The Chinese banking system is in the midst of a generational program of reform as it transitions to a more open system supportive of China's emergence into global economics after decades of communism and state ownership. This program was started in the early 1980s and continues to the present day.

Chinese Banking Structure

The Chinese banking system used to be monolithic, with the People's Bank of China (PBC), its central bank, as the main entity authorized to conduct operations in that country. In the early 1980s, the government opened up the banking system and allowed four state-owned specialized banks to accept deposits and conduct banking business. These five specialized banks are the Industrial & Commercial Bank of China (ICBC), China Construction Bank (CCB), Bank of China (BOC), Bank of Communications (BoCom), and Agricultural Bank of China (ABC).

In 1994, the Chinese government established three more banks, each of which is dedicated to a specific lending purpose. These policymaking banks include the Agricultural Development Bank of China (ADBC), the China Development Bank (CDB) and the Export-Import Bank of China. The four specialized banks have all conducted initial public offerings (IPOs) and have varying degrees of ownership by the public. Despite these IPOs, the banks are all still majority owned by the Chinese government.

China has also allowed a dozen joint stock commercial banking institutions and more than a hundred city commercial banks to operate in the country. There are also banks in China dedicated to rural areas of the country. Foreign banks were also allowed to establish branches in China and to make strategic minority investments in many of the state-owned commercial banks.

The total assets of the Chinese banking system were 254.3 trillion yuan, or US$14.4 trillion, in mid-2018. The five specialized banks controlled 90.4 trillion yuan or approximately 35.5% of these assets.

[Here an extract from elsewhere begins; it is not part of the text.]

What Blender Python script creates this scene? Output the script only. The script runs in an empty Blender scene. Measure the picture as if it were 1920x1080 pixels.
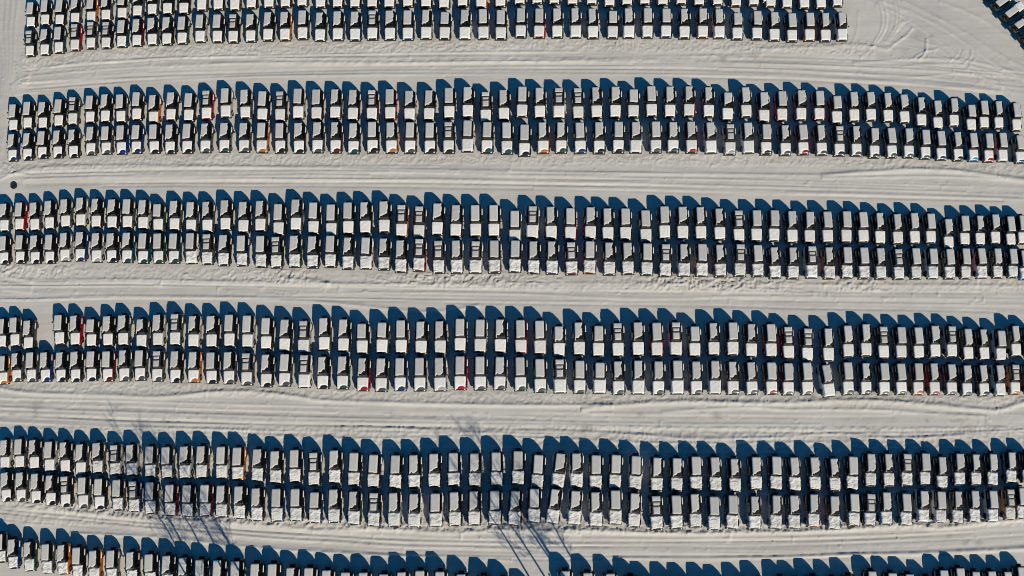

Chinese Banking Regulation

The main regulatory body that oversees the Chinese banking system is the China Banking Insurance Regulatory Commission (CBIRC), which replaced the China Banking Regulatory Commission (CBRC) in April 2018. The CBIRC is charged with writing the rules and regulations governing the banking and insurance sectors in China. It also conducts examinations and oversight of banks and insurers; collects and publishes statistics on the banking system; approves the establishment or expansion of banks; and resolves potential liquidity, solvency, or other problems that might emerge at individual banks. 

The People's Bank of China also has considerable authority over the Chinese banking system. Aside from the typical central bank responsibility for monetary policy and representing the country in an international forum, the PBC's role is to reduce overall risk and promote the stability of the financial system. The PBC also regulates lending and foreign exchange between banks and supervises the payment and settlement system of the country.

Chinese Deposit Insurance

China's Deposit Insurance Regulations went into effect in May 2015. Deposit insurance is provided to protect depositors from the loss of their funds and eliminate the possibility of a run on the bank if rumors spread about problems associated with a particular bank. 

The Chinese banking system is undergoing a program of reform to transition from state to private ownership and support the economy's move to capitalism. This reform started a generation ago and will continue for many years.